EXERCISE DETAILS = Go through the data below. List every line that holds the word "this".

TASK INPUTS =
────────────────

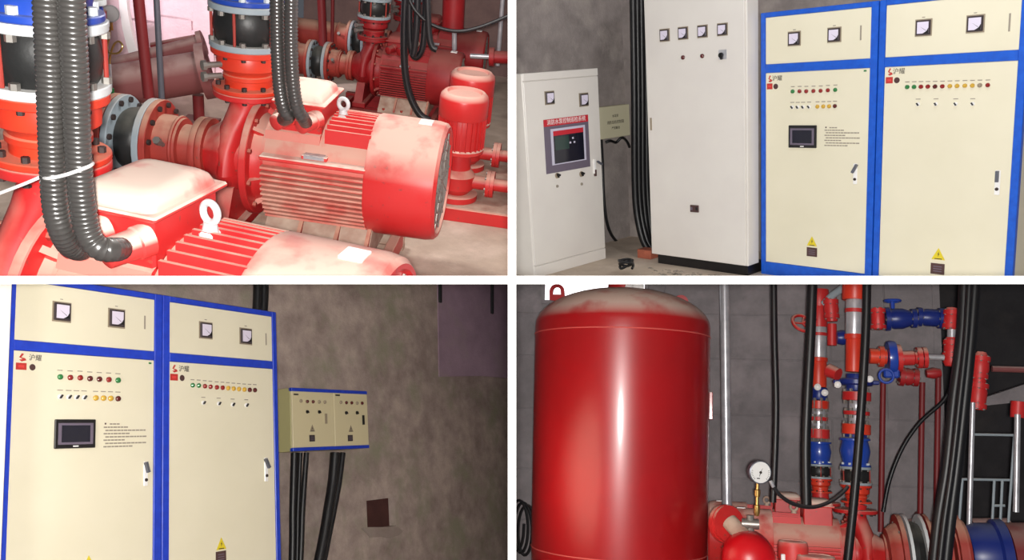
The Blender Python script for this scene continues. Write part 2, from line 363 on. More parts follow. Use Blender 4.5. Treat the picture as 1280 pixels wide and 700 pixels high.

────────────────

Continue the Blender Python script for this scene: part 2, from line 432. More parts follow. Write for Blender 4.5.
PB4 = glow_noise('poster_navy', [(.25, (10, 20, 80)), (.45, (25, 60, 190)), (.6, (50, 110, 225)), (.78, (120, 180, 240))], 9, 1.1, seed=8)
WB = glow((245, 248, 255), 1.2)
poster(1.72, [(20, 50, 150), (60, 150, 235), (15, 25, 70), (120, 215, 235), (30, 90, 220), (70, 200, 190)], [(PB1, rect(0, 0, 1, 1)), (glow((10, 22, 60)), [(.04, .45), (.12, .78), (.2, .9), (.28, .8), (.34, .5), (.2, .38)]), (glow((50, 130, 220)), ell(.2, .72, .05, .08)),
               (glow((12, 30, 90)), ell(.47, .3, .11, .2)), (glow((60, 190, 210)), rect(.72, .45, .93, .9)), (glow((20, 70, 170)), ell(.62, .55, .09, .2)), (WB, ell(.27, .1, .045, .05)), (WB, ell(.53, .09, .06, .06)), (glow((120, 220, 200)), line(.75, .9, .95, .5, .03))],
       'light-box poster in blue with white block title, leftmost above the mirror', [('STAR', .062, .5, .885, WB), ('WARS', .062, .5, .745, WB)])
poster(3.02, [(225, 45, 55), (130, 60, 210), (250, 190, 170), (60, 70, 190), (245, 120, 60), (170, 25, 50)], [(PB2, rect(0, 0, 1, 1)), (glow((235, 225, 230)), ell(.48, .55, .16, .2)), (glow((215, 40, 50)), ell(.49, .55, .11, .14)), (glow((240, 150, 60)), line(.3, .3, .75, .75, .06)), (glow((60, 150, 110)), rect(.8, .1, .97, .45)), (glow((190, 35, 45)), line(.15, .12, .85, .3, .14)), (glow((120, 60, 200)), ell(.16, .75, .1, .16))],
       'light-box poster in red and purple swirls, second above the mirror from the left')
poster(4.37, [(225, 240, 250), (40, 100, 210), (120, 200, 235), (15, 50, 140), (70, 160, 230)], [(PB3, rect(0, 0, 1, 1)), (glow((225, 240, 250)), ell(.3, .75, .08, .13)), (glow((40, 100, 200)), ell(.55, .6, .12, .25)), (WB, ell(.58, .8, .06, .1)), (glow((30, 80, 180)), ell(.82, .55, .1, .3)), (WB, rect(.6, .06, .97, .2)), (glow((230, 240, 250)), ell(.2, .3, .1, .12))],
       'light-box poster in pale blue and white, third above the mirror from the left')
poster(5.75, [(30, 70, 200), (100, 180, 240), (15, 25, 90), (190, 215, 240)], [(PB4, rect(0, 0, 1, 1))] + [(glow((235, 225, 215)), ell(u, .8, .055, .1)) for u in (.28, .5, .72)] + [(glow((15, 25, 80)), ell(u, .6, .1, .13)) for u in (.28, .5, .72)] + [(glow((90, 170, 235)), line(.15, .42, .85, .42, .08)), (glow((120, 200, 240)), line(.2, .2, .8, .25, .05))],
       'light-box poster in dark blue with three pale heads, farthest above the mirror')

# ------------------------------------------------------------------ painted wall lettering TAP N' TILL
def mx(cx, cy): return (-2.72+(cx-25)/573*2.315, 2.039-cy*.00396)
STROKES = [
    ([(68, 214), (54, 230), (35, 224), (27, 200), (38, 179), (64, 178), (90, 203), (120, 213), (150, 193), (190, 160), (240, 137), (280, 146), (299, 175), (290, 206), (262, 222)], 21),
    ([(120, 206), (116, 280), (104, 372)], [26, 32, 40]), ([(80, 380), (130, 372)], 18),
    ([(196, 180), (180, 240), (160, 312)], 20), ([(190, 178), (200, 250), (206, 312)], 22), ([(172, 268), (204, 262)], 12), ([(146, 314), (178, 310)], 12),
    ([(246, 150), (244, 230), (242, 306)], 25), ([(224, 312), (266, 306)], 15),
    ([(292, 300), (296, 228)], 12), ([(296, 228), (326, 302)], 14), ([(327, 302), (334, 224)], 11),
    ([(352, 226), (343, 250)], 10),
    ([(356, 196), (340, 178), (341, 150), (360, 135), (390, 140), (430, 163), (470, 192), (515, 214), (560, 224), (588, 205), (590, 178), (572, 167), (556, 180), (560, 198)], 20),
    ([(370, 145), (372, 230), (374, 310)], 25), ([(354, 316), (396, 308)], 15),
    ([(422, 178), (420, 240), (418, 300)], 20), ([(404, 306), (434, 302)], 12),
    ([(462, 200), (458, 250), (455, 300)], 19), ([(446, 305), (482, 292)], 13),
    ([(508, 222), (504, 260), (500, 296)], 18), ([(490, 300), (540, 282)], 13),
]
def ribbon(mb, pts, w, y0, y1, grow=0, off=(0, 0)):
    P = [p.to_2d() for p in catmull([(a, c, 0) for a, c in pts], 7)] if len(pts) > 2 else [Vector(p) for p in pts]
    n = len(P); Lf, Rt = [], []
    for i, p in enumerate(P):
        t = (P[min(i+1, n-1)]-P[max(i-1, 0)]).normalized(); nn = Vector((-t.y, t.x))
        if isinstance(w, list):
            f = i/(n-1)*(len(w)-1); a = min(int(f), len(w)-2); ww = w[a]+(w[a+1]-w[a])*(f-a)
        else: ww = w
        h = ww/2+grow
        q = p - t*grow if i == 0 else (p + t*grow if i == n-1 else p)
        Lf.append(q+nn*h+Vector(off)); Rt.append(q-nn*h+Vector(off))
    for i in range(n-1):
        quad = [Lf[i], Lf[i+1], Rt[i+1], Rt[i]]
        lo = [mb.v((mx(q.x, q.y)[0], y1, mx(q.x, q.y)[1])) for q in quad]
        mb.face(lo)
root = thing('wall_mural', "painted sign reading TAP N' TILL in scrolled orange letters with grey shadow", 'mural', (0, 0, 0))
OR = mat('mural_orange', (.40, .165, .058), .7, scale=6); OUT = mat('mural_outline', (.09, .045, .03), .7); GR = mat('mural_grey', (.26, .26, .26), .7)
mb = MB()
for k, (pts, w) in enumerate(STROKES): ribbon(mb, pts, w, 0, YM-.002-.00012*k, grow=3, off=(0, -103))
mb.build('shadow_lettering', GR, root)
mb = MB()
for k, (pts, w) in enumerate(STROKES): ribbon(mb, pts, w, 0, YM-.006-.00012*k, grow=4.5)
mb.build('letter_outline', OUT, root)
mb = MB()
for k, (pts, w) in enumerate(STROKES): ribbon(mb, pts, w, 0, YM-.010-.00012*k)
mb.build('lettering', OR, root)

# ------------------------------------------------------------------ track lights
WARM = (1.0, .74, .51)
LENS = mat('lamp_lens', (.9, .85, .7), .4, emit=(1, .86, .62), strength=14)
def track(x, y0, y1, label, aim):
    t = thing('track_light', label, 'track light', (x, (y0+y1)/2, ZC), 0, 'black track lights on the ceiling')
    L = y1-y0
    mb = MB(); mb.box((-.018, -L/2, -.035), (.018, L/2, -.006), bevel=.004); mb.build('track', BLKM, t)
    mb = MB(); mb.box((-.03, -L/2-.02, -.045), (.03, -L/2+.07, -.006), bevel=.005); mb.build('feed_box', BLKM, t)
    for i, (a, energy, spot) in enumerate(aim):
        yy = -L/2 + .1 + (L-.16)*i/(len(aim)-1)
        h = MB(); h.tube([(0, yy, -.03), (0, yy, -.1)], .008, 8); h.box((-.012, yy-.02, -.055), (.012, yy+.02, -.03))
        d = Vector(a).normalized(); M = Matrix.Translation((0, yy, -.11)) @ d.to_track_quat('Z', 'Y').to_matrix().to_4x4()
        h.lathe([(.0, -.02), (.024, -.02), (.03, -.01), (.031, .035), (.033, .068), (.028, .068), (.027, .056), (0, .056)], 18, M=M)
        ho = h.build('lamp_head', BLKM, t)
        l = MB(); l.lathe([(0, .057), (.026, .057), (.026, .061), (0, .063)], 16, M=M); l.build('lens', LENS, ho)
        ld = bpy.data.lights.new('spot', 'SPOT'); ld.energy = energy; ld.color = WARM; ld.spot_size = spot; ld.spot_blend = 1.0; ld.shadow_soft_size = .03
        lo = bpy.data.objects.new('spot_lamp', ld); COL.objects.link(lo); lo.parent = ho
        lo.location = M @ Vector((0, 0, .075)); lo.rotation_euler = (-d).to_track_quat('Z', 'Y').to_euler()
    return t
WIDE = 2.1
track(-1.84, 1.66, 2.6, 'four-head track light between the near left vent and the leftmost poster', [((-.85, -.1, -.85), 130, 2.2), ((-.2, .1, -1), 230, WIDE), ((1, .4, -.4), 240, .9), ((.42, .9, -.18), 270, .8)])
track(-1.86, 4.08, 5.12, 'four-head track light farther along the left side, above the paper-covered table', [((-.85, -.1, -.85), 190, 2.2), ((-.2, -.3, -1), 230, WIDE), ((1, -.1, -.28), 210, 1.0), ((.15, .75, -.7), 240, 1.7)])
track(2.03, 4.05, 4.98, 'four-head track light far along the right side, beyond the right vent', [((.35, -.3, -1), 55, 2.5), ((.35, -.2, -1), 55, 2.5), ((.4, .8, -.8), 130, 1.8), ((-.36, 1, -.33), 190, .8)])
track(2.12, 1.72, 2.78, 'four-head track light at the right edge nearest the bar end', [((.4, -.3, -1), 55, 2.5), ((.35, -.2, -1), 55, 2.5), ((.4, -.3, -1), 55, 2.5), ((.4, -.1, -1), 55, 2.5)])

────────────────

CORRECT RESULT =
The Blender Python script for this scene continues. Write part 2, from line 363 on. More parts follow. Use Blender 4.5. Treat the picture as 1280 pixels wide and 700 pixels high.
Continue the Blender Python script for this scene: part 2, from line 432. More parts follow. Write for Blender 4.5.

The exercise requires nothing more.